Avocat au barreau de Paris et co-Président des “Rendez-vous d’Afrique(s)”, Pierre Masquart rend hommage à l’ancien ministre des affaires étrangères avec lequel il avait déjà créé, dans les années 1990, une association pour promouvoir les échanges avec le continent africain.
Roland Dumas aimait le répéter à qui voulait bien l’entendre : “En Afrique, il est indispensable de prendre soin des palabres ». Le choix du mot n’est pas innocent. Il fait directement référence à l’une des plus grandes traditions africaines : celle de l’arbre à palabres, endroit où la communauté vient s’exprimer et discuter sur les différents sujets qui animent la vie quotidienne du village. C’était ça, la vision de Roland Dumas : savoir discuter pour apprendre et comprendre. Et dans le cas de l’Afrique, apprendre d’elle plutôt que de prétendre lui enseigner quelque chose.
C’était encore cette pensée qui l’animait la dernière fois que je l’ai vu. Nous avions parlé du lancement des “Rendez-vous d’Afrique(s)” et de Kimia Avocats, une initiative dont je m’occupe, avec mon confrère Charles-Stéphane Marchiani, et qui cherche à promouvoir de nouvelles relations avec le continent et ceux qui le construisent – de la sphère politique à la société civile. Malgré l’âge et les maux qui l’accablaient, il souhaitait y participer. Pour lui, la rupture entre l’Afrique et la France est ce qu’il peut arriver de pire… mais c’est pourtant ce vers quoi les stratégies des derniers gouvernements français successifs semblent nous précipiter. Cette volonté d’entretenir un lien vivace entre ces deux continents était chevillée au corps de Roland Dumas. Elle fut d’ailleurs ce qui cimenta notre amitié lors de notre première rencontre en 1998, sur l’Île-Saint-Louis où nous avions tous les deux nos habitudes. À l’époque, nous avions déjà créé les “Échanges Méditerranéens”, une association qui préfigurait ces “Rendez-vous d’Afrique(s)”. Il n’était alors plus ministre, mais il continuait d’entretenir sa profonde connaissance du continent africain ; une connaissance subtile et organique qui ne gommait pas les complexités du mille-feuille de cultures et de coutumes le composant.
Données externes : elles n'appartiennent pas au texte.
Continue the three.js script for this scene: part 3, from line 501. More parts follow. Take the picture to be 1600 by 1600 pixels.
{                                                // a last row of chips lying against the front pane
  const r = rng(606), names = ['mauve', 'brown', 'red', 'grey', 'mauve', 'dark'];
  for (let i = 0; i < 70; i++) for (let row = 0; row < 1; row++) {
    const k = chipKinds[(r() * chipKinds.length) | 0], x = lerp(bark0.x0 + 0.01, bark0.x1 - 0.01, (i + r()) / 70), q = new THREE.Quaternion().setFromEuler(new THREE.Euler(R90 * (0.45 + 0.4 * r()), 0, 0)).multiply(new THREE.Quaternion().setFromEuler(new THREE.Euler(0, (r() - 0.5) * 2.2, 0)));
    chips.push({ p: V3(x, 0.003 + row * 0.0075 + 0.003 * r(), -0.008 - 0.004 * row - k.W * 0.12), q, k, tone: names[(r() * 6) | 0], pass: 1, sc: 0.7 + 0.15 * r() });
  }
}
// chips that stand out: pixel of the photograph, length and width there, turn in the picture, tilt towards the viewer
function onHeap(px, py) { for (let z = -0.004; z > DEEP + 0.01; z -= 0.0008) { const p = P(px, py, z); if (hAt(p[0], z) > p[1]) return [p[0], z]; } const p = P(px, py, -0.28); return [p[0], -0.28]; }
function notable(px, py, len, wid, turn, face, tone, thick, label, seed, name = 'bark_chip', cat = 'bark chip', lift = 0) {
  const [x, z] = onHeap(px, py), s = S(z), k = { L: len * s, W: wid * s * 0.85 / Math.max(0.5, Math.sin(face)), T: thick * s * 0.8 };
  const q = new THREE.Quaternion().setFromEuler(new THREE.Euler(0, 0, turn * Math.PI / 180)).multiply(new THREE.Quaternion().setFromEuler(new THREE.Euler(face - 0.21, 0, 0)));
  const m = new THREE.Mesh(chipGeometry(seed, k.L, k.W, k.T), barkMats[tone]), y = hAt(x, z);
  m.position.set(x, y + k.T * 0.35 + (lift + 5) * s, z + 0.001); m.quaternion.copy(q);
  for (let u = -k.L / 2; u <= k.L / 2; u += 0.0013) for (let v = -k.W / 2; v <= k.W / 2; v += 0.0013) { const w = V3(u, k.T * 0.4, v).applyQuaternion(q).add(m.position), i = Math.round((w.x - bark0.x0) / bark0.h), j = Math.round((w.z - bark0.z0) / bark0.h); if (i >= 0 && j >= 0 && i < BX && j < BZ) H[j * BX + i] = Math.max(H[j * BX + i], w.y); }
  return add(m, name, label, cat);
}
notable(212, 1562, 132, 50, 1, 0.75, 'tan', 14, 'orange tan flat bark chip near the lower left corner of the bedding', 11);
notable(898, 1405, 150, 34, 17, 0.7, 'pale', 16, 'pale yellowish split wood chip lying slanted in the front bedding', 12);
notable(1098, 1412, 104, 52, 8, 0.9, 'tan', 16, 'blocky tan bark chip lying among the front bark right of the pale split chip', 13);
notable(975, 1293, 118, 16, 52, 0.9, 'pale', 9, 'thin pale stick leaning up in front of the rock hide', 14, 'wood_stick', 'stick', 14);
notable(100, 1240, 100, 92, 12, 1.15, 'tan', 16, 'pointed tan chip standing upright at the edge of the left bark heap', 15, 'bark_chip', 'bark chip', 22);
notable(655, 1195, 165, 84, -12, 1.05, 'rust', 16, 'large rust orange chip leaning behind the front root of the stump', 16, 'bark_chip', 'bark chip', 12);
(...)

Cette “science de l’Afrique”, presque, cette capacité à la comprendre et à l’apprécier manque cruellement aux bagages de la plupart des hommes politiques français et européens. Dumas, lui, la possédait. Ce qui en faisait un individu profondément aimé et respecté des Africains. Et ce, bien au-delà de ses fonctions ministérielles. J’ai eu le privilège de l’accompagner à plusieurs reprises pour rencontrer le colonel Kadhafi. Notamment en 2007, dans le désert libyen, sous une tente, en pleine nuit, nous avions devisé une heure et demie, sur le panafricanisme, avec celui qui se rêvait comme le dernier roi d’Afrique. De ce rendez-vous, Roland Dumas se souvient dans son livre “Coups et blessures”. Il y relève qu’à la conférence à laquelle nous avons participé le lendemain de nombreuses autorités du tiers-monde étaient là, mais pas “les occidentaux qui oublient que le tiers-monde est un vaste monde”. Lui, Roland Dumas, ne l’avait jamais oublié.
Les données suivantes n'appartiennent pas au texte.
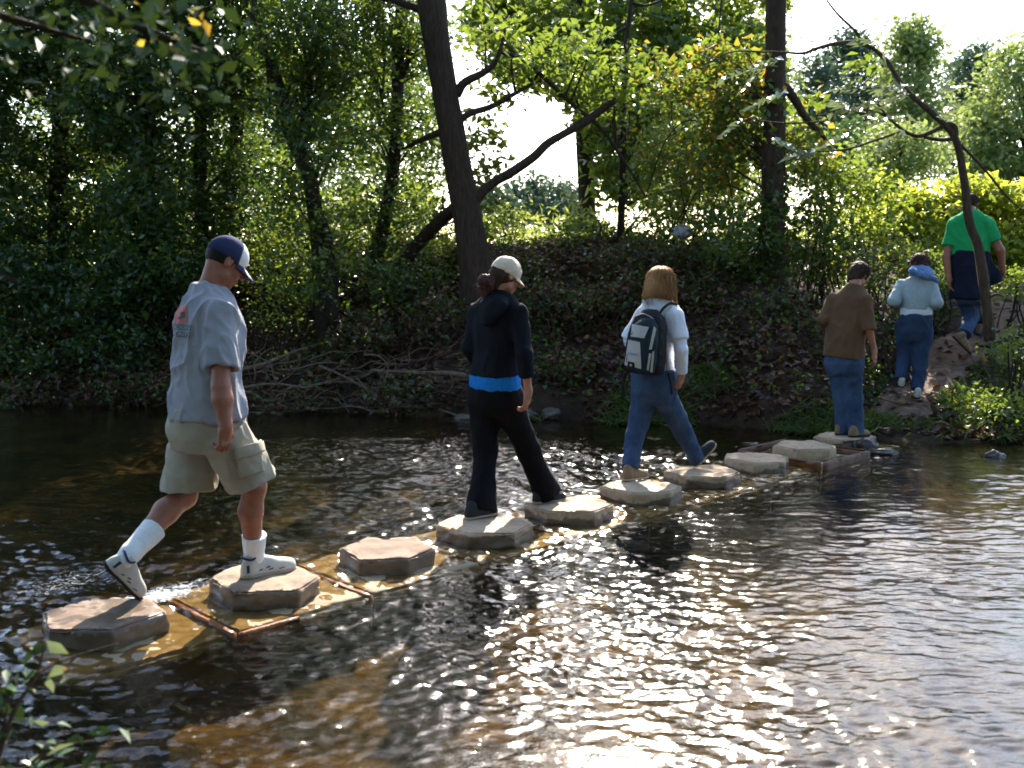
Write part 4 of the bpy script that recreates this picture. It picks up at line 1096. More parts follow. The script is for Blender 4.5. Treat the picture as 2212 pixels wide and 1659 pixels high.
def cone(a, b, ra, rb):
    a, b = np.asarray(a, float), np.asarray(b, float); ab = b - a; L2 = max(ab @ ab, 1e-9)
    m = max(ra, rb)
    def f(X, Y, Z):
        t = np.clip(((X - a[0]) * ab[0] + (Y - a[1]) * ab[1] + (Z - a[2]) * ab[2]) / L2, 0, 1)
        return np.sqrt((X - a[0] - t * ab[0]) ** 2 + (Y - a[1] - t * ab[1]) ** 2 + (Z - a[2] - t * ab[2]) ** 2) - (ra + (rb - ra) * t)
    return f, np.minimum(a, b) - m, np.maximum(a, b) + m

def ell(c, r, ax=((1, 0, 0), (0, 1, 0), (0, 0, 1))):
    c = np.asarray(c, float); ax = [np.asarray(q, float) for q in ax]
    def f(X, Y, Z):
        x, y, z = X - c[0], Y - c[1], Z - c[2]
        q = [(x * v[0] + y * v[1] + z * v[2]) for v in ax]
        k0 = np.sqrt(sum((q[i] / r[i]) ** 2 for i in range(3))); k1 = np.sqrt(sum((q[i] / r[i] ** 2) ** 2 for i in range(3))) + 1e-6
        return k0 * (k0 - 1) / k1
    e = np.sqrt(sum((np.abs(ax[i]) * r[i]) ** 2 for i in range(3)))
    return f, c - e, c + e

def boxp(c, h, ax, rd=.01):
    c = np.asarray(c, float); ax = [np.asarray(q, float) for q in ax]
    def f(X, Y, Z):
        x, y, z = X - c[0], Y - c[1], Z - c[2]
        q = [np.abs(x * v[0] + y * v[1] + z * v[2]) - h[i] + rd for i, v in enumerate(ax)]
        o = np.sqrt(sum(np.maximum(t, 0) ** 2 for t in q))
        return o + np.minimum(np.maximum(np.maximum(q[0], q[1]), q[2]), 0) - rd
    e = sum(np.abs(ax[i]) * h[i] for i in range(3))
    return f, c - e, c + e

def loft(pts, U, A, B, cap=.012, smooth=True, p=2.0):
    """an oval tube through stations pts with half widths A along U and B across; flat rounded ends"""
    pts = np.array([np.asarray(q, float) for q in pts]); W = nrm(pts[-1] - pts[0])
    U = np.asarray(U, float); U = nrm(U - W * (U @ W)); V = np.cross(W, U)
    t = (pts - pts[0]) @ W; cu = (pts - pts[0]) @ U; cv = (pts - pts[0]) @ V
    T = np.linspace(t[0], t[-1], 65)
    def sm(y):
        y = np.interp(T, t, y)
        if smooth:
            k = 7; yp = np.pad(y, k, mode='reflect', reflect_type='odd'); w = np.hanning(2 * k + 1); w /= w.sum(); y = np.convolve(yp, w, 'valid')
        return y
    cu, cv, a, b = sm(cu), sm(cv), sm(A), sm(B)
    o = pts[0]; t0, t1 = t[0], t[-1]
    def f(X, Y, Z):
        x, y, z = X - o[0], Y - o[1], Z - o[2]
        tt = x * W[0] + y * W[1] + z * W[2]
        u = x * U[0] + y * U[1] + z * U[2] - np.interp(tt, T, cu); v = x * V[0] + y * V[1] + z * V[2] - np.interp(tt, T, cv)
        aa = np.interp(tt, T, a); bb = np.interp(tt, T, b)
        if p == 2.0:
            k0 = np.sqrt((u / aa) ** 2 + (v / bb) ** 2); k1 = np.sqrt((u / aa ** 2) ** 2 + (v / bb ** 2) ** 2) + 1e-6
            d = k0 * (k0 - 1) / k1
        else:
            k0 = (np.abs(u / aa) ** p + np.abs(v / bb) ** p) ** (1 / p); d = (k0 - 1) * np.minimum(aa, bb)
        e = np.maximum(t0 - tt, tt - t1)
        return np.minimum(np.maximum(d + cap, e + cap), 0) + np.sqrt(np.maximum(d + cap, 0) ** 2 + np.maximum(e + cap, 0) ** 2) - cap
    m = max(np.max(A), np.max(B)) + .01
    return f, pts.min(0) - m, pts.max(0) + m

def clip(prim, o, n, k=0):
    """keep the side of the plane (through o) that n points away from"""
    f0, lo, hi = prim; o = np.asarray(o, float); n = nrm(n)
    return (lambda X, Y, Z: np.maximum(f0(X, Y, Z), (X - o[0]) * n[0] + (Y - o[1]) * n[1] + (Z - o[2]) * n[2])), lo, hi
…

Sa mort, à 101 ans, le 3 juillet dernier est l’occasion de lui rendre hommage, bien sûr. Elle est aussi l’opportunité de rappeler l’importance de son héritage africain. A l’heure d’un désengagement de la France en Afrique, il paraît crucial de continuer à tisser des liens sincères et durables fondés sur un dialogue mutuel et constant. De maintenir cette belle et vieille tradition des palabres pour exorciser la méfiance, l’incompréhension et les ruptures. De se souvenir des enseignements de “Dumas l’africain”.